Arnalda : io invece ho fatto fino alla terza elementare e poi non ce sono gita più. Lavoravo, guadagnavo qualche soldarello.
Teresina : io ci sono andata fino alla quarta elementare e lavoravo anche. C'era il problema dei vestiti, così mamma cuciva la tela e usavamo i vestiti dei fratelli più grandi.
Lidia : io ho fatto fino alla quinta, la scuola mi piaceva, avevo scuola due volte al giorno. Nel periodo fascista ci si andava la mattina e la sera.
Zelinda : io ho studiato sempre perchè mi piaceva leggere i libri.
Arnalda : signorina è mancina? (si riferisce al facilitatore che sta trascrivendo) Una volta ai mancini gli si menava nelle mani! Se fosse stata mia figlia....
Ersilia : anche mio fratello era mancino, hanno provato a farlo diventare destro ma scriveva meglio con la sinistra.
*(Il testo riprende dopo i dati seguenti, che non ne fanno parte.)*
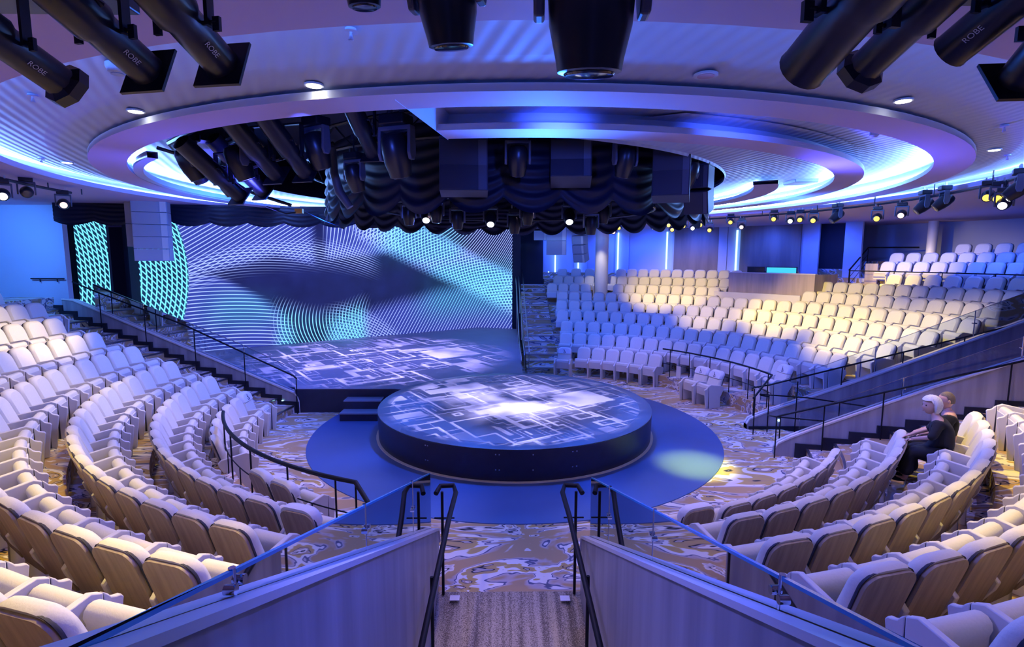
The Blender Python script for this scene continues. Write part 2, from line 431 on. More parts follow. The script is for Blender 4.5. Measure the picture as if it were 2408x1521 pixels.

Un giorno un dottore ha spiegato ai miei genitori che non era un problema, così lo hanno lasciato stare.
...continua...
3 commenti:
Queste storie non sono novelle,fatti di vita vissuta da gente forse solo col nome.
Il cognome non serve, chissà che faccia avranno e i dolori i ricordi come misureranno il tempo, quante risposte testimonianze si pretendono da questi poveri esseri protetti in una casa che sentono come e quanto loro?
Saremo noi anche così.
dario
Se quelle mura vedono e sentono ciò che immagino allora capisco perchè ogni volta che passo davanti al Geriatrico di Padova o anche lontano scorgo le immense mura del PIO IX mi prende paura vigliacca e tristezza difficile a descrivere.
Se quello è il traguardo se rappresenta l'ultima stanza allora il peregrinare contestare volere o gettare tutto diventa apparente e sfinisce la mente: crollano le illusioni e i sogni giovanili,la vita ha una fine, paludata come ti pare ma sempre fine è.
Il PIL destra sinistra e poesia e filosofia da dubbi svaniscono come se mai fossero state.
Ho vigliaccamente paura del Ricovero.
Grazie per la sensibilità mostrata Franco, tu sei un uomo, io solo un presuntuoso sognatore che ha creduto, in cosa?
Tuo
dario
@ Dario
Solo per precisarti: la Casa Protetta in questione, non è il Pio IX, bensì una struttura che si trova all'interno del complesso Ospedaliero e si chiama Casa Protetta per Anziani ex IRAB.